Problem
When teams lack a structured workflow, updates are delayed or forgotten. Without a clear process, content becomes fragmented and formatting becomes inconsistent. Technical writers spend more time resolving merge conflicts than writing high-quality content.
Why it matters
Without a formal process, documentation quickly becomes outdated. If updating documentation requires waiting on a slow software release cycle, guides will remain out of sync with product features. This leads to user frustration and increased support volume.
Approach
Decouple documentation deployments from software release cycles. Adopt the same reliable processes used in software engineering (Branches → Pull Requests → CI/CD Previews). docmd’s lightweight nature allows teams to treat “documentation as code” with minimal overhead.
Implementation
1. Repository Strategy
Choose the strategy that best fits your organisational structure:
- Monorepo Strategy: Keep a
/docsfolder within your main application repository. This ensures documentation changes merge in the same Pull Request as the code they describe. - Separate Repository Strategy: Best for large organisations or open-source projects where a dedicated team manages documentation independently.
2. Validation with CI/CD
Integrate docmd into your CI/CD pipeline to ensure every update is technically sound. At a minimum, your pipeline should run the build command to check for syntax errors and configuration issues.
# Example validation step in GitHub Actions
- name: Validate Documentation
run: npm install && npx @docmd/core build
See the GitHub Actions Guide for detailed setup instructions.
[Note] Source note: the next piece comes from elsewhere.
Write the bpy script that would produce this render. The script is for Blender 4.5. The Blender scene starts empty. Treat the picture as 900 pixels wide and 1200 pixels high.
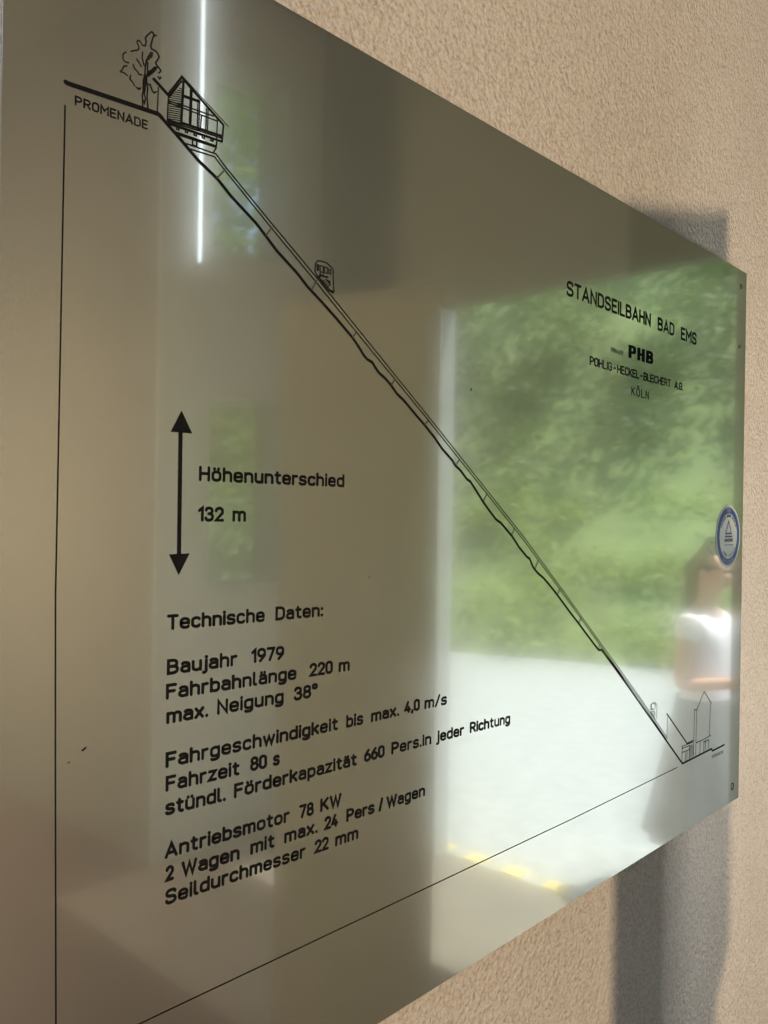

3. Collaborative Review Process
Establish a culture of peer review for all documentation updates. Use Pull Requests to discuss changes, verify formatting, and ensure technical accuracy. Use the Threads Plugin to facilitate discussions directly on the rendered content.
Trade-offs
Adopting a “docs-as-code” workflow can create a barrier for non-technical contributors who may find Git and Markdown intimidating. To mitigate this, consider using GitHub’s built-in web editor for minor fixes. Alternatively, use the Live Preview feature to provide a visual and intuitive authoring experience.